How Chicago Public Schools Failed Me (and So Many Others)

I often get into conversations with individuals regarding where they plan to send their children for high school. During these conversations it is difficult for me to grit my teeth and not give my personal opinion of Chicago public schools (CPS) as a whole. I want to say to these people, “wherever you send them its just a different name for the same subpar educational institution.” Actually sometimes I do tell them and that’s why I can’t make friends. Nevertheless, I have good reasons for my disdain of CPS.

A Good Start and Flawed Policies
I was actually lucky that I went to a decent grammar school for grades 1-6. Teachers at Chappell Elementary cared about their students and weren’t focused on teaching to the least common denominator. Aside from administrative staff that were less than kind to us (I will never understand how adults can be mean to children) the school was definitely a place you’d want to send your child. However, all that changed when my mother moved to the Roger’s Park neighborhood and I was forced to go to Senn High school, which had grades 7-8 in addition to housing a high school. Chicago at that time mandated that students had to attend schools in their neighborhood (I believe this has changed recently).

Senn: Hellish Prison or Prisonish Hell? Discuss.
Senn at that time was more of a primer to jail than an institution of learning. From my first day at the school I realized that a majority of the students were bused in from the impoverished neighborhoods of Chicago. I suppose this was an honest effort to help them avoid subpar schools in their own areas. However, the unintended effect of bussing was to spread underprivileged children to schools unprepared to meet their needs. Needless to say that gang fights, drug sales, and shootings were common at Senn.
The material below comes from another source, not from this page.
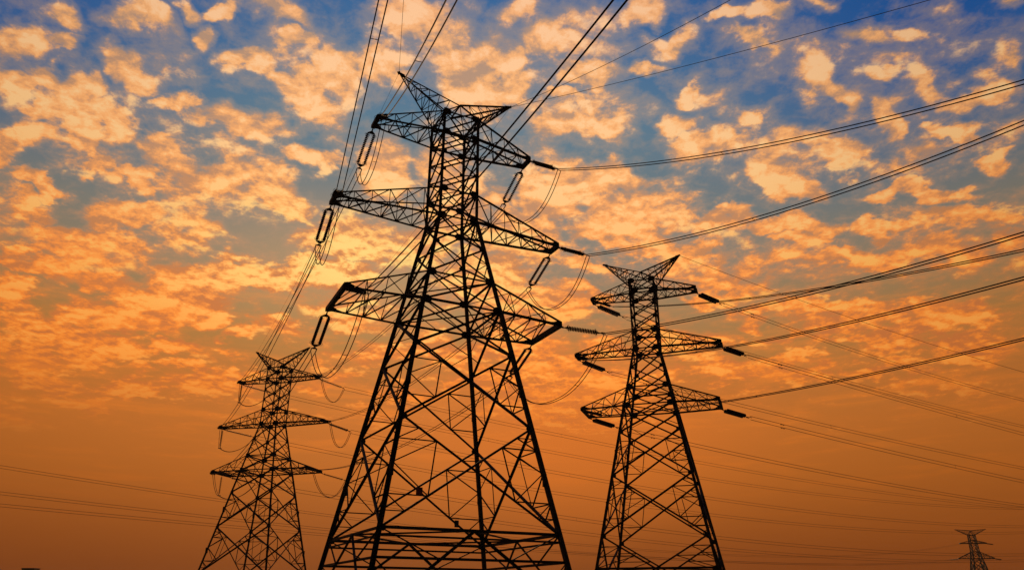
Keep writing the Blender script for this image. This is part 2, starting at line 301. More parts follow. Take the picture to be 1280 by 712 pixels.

At Senn I experienced the very worst of what CPS had to offer. Senn had no windows outside of the classrooms, no AC, and lunch periods that resembled bacchanals in hell. Additionally, my “peers” were allowed to disrupt classes at will and with complete impunity. I remember getting into at least 3-5 fights per year at Senn. At one point I was told by a school administrator to not show “fear” or that other students would take advantage. As Hobbes would say, life at Senn was  “nasty, brutish, and short.”

I had to put up with teachers who weren’t much better. Each teacher was special in their own unfortunate way: some teachers slept, some teachers read newspapers, and some teachers just left the classroom for an entire period. Truly, with the students who existed at Senn at that time, most teachers would not have been able to do their job anyhow. Overall the school was a disappointment and an injustice to everyone who stepped into its dark corridors.

I ended up transferring to a high school in my old neighborhood after finding someone who let me pretend that I lived with them. At that point I was a “demo” sophomore and nearly 18 years old. Unfortunately Senn had done its damage and after 2 years of continuously failing grades I dropped out of high school in 2003.

Options
Times are different now in Chicago. In addition to regular CPS schools we now have charter schools and more magnet schools than before. Getting into these schools can be tricky. If your child is smart enough he can test out of his local area school and into a charter/magnet school. Also, you can try your luck with the lottery system some charters/magnets have and perhaps get your kid into a better school that way.

Needless to say most of those with means avoid this whole game and just put their children into private schools. Knowing what I went through, if I can afford it, I also plan to put my child into a private school. If it is an option to avoid CPS schools (and their 34% high school dropout rate) then I do not see why I would even give it a second thought.

Ultimately I was able to graduate college and get my masters and I am very proud of that fact. However, I was the exception to an all-too-common rule and I do not want my struggle to be my child’s as well. I want my child to do well because of the solid foundation I laid for him and I never want to say, “my child did well despite going to CPS.”